§ **Requirements**
Return the lines where the word "More" occurs.

§ **Material provided**

********************

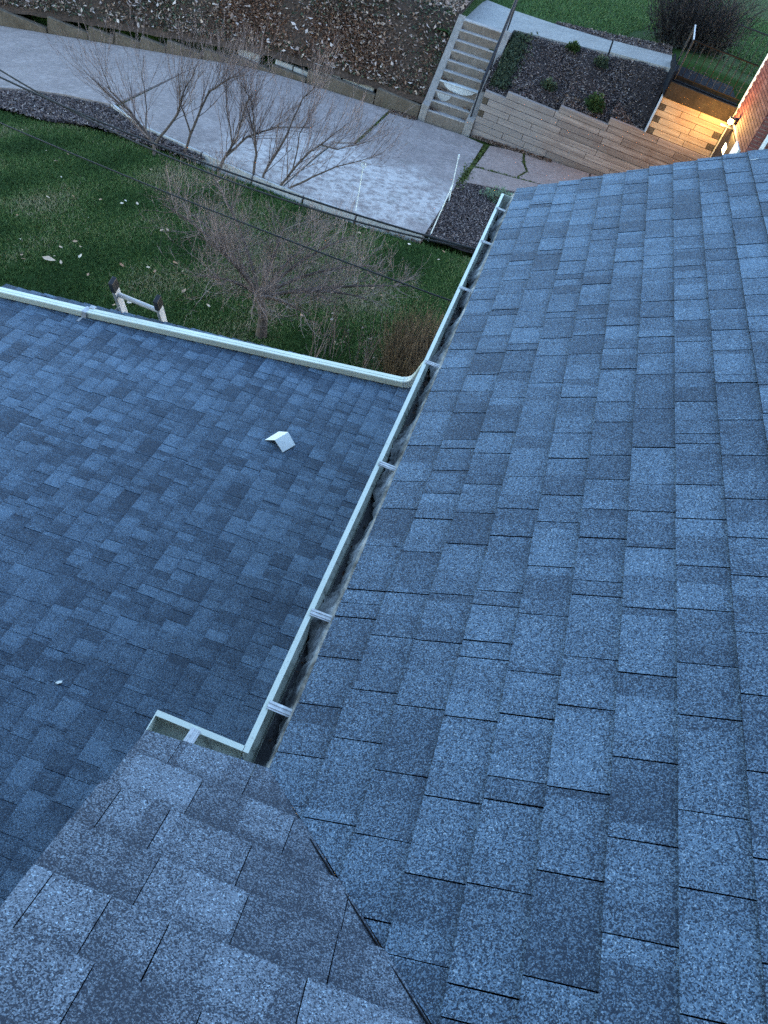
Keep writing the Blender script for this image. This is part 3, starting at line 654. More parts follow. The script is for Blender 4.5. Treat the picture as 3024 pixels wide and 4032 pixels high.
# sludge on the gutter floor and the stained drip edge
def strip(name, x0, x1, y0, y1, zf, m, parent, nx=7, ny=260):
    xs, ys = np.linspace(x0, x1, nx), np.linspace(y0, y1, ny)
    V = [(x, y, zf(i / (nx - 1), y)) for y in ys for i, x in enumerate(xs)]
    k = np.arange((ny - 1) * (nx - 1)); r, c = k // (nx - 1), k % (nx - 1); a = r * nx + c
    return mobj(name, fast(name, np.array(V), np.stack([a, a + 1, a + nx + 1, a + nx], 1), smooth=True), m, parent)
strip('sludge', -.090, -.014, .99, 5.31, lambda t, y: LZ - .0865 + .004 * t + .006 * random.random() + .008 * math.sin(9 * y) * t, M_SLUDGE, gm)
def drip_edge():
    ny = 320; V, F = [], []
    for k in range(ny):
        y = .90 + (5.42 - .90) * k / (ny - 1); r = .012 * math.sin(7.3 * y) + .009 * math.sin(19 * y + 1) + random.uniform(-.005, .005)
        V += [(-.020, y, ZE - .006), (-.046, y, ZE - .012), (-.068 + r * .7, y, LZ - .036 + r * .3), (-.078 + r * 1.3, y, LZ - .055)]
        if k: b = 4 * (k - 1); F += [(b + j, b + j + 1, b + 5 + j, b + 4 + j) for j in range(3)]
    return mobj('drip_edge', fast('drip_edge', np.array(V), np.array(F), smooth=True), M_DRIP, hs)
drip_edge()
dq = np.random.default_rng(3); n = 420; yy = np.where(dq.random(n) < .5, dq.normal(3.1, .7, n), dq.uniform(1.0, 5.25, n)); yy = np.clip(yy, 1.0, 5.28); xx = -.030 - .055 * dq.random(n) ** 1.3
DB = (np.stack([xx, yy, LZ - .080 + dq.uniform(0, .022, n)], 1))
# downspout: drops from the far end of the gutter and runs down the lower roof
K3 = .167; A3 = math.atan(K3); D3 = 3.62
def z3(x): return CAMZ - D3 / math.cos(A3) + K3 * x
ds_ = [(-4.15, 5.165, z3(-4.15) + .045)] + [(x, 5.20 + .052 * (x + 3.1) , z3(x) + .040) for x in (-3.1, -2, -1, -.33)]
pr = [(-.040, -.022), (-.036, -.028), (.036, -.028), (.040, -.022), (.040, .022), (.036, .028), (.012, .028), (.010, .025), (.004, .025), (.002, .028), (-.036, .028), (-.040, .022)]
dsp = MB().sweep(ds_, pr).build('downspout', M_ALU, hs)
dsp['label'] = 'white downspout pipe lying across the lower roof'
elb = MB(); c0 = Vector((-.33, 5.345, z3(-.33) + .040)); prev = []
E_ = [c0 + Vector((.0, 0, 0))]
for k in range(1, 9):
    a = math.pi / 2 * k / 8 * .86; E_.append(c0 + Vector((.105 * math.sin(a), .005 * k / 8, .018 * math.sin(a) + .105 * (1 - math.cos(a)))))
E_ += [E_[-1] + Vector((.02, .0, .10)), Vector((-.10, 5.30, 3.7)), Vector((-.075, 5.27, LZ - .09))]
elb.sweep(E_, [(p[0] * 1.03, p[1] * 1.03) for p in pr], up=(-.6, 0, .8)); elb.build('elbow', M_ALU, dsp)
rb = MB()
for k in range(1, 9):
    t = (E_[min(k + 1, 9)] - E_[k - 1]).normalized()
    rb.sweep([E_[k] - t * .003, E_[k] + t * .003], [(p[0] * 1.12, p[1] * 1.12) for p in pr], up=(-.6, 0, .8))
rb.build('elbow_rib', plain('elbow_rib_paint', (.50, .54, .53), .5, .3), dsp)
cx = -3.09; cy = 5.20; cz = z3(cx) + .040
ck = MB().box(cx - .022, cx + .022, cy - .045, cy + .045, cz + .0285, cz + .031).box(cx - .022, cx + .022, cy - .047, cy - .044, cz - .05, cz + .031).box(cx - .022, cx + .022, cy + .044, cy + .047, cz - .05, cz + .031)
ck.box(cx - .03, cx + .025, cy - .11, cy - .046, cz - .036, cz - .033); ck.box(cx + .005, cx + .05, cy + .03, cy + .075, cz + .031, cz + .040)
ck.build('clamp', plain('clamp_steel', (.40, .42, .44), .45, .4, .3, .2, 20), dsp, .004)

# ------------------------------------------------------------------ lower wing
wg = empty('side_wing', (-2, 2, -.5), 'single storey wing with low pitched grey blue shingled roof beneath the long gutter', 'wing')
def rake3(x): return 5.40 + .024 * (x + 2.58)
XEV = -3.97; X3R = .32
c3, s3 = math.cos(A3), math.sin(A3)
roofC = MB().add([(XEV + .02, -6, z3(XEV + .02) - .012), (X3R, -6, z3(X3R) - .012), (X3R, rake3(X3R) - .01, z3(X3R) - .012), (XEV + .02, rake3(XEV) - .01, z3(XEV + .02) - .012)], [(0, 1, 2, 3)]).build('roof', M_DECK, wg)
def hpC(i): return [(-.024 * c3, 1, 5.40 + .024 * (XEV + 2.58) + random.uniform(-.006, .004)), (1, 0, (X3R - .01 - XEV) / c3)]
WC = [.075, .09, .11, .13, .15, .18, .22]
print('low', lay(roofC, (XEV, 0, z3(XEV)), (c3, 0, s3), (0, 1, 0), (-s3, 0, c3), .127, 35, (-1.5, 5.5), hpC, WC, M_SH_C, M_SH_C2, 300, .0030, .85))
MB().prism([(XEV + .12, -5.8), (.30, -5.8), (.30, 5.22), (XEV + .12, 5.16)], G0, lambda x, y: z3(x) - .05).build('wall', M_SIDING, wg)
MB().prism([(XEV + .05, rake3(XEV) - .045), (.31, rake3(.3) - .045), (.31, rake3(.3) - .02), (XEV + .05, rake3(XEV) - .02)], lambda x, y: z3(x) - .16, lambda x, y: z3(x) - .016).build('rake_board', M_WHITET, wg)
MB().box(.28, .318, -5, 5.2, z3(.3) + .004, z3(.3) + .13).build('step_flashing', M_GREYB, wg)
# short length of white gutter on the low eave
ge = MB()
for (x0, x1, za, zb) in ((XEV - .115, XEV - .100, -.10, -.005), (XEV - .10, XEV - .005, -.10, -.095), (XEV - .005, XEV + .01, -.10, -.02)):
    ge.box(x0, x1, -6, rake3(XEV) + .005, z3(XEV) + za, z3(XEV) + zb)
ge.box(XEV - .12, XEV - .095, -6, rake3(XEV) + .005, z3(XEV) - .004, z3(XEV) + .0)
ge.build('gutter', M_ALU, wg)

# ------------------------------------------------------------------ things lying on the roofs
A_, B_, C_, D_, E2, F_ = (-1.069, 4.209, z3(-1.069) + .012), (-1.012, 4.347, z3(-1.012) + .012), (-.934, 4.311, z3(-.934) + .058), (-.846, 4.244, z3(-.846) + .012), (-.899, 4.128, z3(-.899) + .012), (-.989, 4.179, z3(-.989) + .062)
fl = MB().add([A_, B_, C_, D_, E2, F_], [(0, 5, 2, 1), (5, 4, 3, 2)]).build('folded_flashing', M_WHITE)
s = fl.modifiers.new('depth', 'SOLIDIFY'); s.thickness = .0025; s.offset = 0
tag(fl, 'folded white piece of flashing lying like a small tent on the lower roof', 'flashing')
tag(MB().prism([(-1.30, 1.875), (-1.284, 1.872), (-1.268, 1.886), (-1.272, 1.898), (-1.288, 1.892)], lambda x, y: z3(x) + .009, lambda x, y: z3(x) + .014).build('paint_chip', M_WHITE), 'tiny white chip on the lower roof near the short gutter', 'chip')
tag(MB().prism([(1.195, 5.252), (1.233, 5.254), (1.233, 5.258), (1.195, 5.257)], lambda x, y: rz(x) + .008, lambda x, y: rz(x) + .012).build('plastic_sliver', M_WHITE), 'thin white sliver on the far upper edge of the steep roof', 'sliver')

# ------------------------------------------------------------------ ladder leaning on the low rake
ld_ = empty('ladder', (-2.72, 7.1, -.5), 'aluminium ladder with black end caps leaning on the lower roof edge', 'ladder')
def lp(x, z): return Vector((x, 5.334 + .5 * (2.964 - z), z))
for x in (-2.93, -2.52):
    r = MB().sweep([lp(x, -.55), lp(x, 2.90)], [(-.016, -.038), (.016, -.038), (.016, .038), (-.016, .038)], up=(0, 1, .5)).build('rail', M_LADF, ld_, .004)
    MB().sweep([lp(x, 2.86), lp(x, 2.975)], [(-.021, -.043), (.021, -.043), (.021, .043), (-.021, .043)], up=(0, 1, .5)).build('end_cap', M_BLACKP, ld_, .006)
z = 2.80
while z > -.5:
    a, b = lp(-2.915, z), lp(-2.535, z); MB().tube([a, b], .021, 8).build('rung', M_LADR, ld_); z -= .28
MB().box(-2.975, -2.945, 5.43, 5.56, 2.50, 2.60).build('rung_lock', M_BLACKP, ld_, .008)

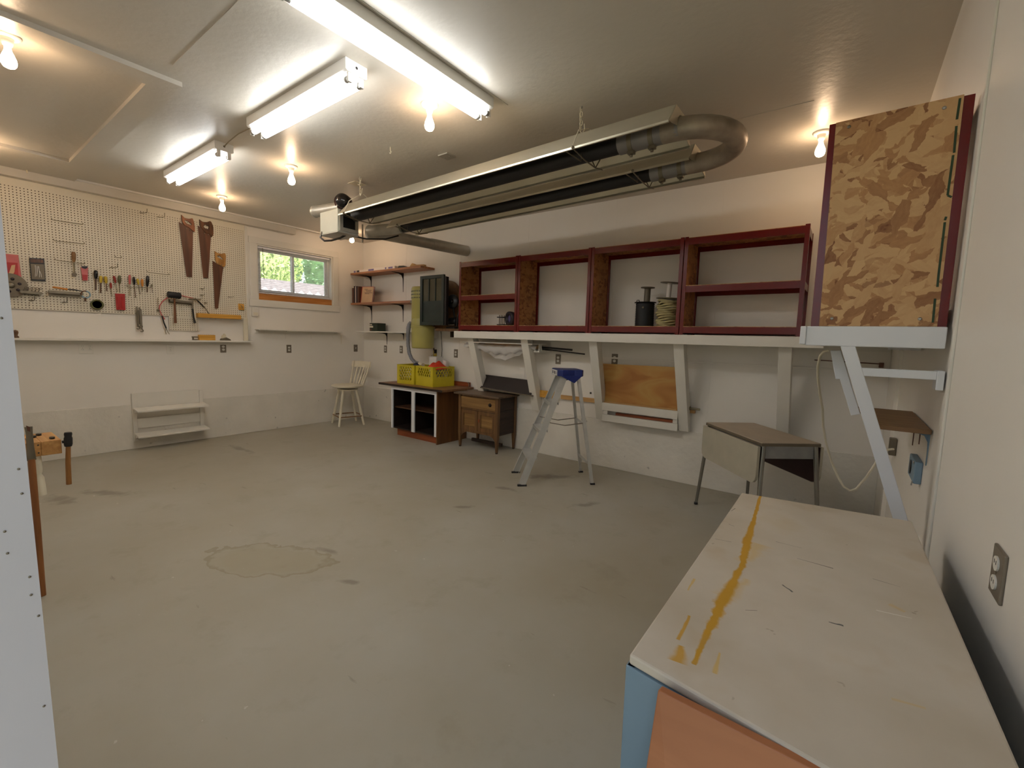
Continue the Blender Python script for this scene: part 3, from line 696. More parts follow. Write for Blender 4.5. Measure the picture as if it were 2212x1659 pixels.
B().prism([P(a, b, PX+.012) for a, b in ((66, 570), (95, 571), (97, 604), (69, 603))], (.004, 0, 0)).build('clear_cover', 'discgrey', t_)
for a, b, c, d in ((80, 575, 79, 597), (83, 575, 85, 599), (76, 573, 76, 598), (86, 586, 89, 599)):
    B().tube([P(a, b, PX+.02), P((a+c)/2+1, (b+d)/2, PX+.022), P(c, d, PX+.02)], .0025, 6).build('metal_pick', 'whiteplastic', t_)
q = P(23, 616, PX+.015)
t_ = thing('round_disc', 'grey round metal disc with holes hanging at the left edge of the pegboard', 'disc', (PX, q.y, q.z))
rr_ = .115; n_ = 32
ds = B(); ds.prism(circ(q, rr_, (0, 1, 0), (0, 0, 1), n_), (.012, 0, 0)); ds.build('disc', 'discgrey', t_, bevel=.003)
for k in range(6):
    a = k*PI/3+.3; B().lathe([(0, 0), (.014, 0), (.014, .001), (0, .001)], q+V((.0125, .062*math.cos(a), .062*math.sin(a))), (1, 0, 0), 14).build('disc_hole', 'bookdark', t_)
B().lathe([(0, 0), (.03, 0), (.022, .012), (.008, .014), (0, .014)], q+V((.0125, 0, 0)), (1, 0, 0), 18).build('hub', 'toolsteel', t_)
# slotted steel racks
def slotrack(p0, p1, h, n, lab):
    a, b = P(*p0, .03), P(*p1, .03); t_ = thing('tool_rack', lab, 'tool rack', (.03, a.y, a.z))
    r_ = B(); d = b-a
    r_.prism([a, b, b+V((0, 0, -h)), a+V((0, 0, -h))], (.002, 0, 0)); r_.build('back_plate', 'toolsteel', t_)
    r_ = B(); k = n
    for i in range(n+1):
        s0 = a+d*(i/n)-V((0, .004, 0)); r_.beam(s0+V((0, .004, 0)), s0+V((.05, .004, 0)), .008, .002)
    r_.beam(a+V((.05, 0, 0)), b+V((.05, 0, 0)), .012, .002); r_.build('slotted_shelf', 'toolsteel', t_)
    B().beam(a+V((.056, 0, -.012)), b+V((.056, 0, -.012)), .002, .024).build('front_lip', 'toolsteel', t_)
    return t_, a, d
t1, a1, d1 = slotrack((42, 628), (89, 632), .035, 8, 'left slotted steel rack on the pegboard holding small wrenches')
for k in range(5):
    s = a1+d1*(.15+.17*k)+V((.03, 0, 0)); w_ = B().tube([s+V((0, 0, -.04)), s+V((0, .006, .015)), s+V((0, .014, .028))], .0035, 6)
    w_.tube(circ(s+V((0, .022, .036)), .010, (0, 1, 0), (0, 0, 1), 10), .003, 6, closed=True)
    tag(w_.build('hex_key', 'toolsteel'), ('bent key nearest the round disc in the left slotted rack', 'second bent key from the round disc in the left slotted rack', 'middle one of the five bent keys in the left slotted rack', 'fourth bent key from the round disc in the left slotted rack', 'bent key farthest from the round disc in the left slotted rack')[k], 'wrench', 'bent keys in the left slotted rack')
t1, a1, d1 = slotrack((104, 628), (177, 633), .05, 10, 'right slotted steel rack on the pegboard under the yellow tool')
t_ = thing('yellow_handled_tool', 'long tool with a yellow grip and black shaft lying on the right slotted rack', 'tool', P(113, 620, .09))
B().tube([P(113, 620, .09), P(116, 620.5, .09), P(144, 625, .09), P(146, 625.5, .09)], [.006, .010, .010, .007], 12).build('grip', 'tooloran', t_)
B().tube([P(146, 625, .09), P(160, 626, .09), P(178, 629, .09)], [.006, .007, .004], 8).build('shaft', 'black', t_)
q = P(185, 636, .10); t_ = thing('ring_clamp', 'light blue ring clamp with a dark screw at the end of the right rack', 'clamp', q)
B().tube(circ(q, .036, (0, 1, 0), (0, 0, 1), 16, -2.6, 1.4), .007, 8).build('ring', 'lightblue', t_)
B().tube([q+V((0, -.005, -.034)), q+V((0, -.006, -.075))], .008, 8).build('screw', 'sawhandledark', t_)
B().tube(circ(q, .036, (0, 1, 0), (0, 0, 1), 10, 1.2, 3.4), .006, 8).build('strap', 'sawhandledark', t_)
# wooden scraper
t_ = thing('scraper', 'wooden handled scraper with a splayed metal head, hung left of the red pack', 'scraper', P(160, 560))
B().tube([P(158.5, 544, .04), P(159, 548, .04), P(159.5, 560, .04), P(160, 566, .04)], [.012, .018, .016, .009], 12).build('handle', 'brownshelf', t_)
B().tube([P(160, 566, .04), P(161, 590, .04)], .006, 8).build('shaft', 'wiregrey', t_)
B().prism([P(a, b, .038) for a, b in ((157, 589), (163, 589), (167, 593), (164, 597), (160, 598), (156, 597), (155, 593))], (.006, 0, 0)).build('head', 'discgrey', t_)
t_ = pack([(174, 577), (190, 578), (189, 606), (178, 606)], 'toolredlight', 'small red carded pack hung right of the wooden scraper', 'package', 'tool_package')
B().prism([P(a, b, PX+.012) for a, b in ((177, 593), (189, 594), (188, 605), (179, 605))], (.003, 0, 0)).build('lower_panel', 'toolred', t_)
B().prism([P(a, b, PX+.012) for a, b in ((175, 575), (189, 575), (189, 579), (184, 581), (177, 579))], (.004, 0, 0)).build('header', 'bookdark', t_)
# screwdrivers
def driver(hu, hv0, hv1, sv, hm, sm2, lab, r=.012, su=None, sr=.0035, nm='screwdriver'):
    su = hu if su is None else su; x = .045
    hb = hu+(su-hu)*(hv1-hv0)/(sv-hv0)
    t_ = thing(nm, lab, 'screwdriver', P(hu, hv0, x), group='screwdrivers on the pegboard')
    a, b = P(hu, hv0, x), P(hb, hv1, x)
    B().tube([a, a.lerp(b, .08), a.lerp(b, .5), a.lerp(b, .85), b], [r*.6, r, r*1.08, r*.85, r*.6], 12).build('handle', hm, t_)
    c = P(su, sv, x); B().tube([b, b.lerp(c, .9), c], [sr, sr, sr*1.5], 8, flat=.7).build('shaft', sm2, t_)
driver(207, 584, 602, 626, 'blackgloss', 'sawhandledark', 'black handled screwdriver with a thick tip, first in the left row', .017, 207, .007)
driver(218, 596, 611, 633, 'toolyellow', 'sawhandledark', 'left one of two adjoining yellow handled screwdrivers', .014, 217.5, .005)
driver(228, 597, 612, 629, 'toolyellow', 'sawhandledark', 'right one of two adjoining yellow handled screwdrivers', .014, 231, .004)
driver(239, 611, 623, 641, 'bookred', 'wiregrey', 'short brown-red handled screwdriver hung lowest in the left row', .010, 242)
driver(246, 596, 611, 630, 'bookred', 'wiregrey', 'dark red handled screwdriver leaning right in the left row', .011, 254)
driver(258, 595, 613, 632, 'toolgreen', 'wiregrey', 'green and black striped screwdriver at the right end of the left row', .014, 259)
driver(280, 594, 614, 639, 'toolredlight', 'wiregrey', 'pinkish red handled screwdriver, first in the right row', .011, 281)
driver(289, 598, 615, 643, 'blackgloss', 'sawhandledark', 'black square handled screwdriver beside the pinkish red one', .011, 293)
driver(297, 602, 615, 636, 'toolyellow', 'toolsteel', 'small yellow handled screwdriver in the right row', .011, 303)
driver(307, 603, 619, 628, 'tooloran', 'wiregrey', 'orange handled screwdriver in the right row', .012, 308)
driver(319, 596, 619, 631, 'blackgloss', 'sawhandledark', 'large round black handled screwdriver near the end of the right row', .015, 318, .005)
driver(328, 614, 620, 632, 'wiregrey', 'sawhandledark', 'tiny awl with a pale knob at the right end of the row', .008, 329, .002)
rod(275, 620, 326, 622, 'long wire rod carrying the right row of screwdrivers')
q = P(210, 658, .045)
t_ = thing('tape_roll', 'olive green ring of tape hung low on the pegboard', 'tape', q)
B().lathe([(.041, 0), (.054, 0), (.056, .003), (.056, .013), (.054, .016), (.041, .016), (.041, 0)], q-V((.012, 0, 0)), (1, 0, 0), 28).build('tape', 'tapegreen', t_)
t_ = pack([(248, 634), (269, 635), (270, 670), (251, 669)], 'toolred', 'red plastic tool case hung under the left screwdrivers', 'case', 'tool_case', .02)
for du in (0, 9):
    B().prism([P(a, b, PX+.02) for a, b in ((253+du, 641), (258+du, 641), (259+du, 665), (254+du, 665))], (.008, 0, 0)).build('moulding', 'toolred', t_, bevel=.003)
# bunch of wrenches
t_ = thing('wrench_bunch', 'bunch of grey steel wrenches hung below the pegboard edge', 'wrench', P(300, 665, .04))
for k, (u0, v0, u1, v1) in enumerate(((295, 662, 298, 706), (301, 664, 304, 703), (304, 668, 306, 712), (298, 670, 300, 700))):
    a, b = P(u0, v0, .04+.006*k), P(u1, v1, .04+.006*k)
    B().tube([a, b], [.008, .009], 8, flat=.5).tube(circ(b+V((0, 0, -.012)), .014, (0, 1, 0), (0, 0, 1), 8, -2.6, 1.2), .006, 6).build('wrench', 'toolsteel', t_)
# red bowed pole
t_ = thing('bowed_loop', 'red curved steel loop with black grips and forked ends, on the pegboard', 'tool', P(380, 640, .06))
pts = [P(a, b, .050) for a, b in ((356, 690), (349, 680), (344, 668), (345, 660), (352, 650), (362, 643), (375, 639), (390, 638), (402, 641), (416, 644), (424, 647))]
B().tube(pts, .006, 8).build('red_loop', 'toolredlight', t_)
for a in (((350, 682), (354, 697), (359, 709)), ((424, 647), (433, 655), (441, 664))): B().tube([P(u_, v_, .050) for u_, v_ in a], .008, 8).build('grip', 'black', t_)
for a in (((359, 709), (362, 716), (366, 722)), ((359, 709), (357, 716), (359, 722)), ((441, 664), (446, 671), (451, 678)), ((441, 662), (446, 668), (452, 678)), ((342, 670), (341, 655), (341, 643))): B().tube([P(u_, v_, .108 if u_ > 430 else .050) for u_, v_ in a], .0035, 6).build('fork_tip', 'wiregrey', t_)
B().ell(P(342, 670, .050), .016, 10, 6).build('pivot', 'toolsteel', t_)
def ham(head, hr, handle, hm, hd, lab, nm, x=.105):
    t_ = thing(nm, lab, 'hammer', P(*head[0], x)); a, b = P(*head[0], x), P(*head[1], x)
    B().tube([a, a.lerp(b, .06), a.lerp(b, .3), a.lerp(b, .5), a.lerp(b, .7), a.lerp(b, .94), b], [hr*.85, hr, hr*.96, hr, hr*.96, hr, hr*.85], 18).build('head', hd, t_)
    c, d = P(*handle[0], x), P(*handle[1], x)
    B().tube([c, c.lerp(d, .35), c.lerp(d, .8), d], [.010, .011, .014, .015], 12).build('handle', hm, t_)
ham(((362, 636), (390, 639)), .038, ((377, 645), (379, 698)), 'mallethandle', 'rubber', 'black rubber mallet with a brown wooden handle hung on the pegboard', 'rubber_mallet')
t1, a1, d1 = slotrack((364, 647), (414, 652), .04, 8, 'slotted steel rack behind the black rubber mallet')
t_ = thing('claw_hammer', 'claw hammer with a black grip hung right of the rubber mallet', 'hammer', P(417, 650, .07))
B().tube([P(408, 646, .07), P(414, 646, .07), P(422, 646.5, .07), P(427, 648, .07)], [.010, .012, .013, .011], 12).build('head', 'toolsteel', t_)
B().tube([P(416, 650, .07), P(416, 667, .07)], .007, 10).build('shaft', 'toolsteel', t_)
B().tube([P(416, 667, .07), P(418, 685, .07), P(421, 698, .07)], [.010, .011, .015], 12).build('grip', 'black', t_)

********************

§ **Result**
Keep writing the Blender script for this image. This is part 3, starting at line 654. More parts follow. The script is for Blender 4.5. Treat the picture as 3024 pixels wide and 4032 pixels high.
Continue the Blender Python script for this scene: part 3, from line 696. More parts follow. Write for Blender 4.5. Measure the picture as if it were 2212x1659 pixels.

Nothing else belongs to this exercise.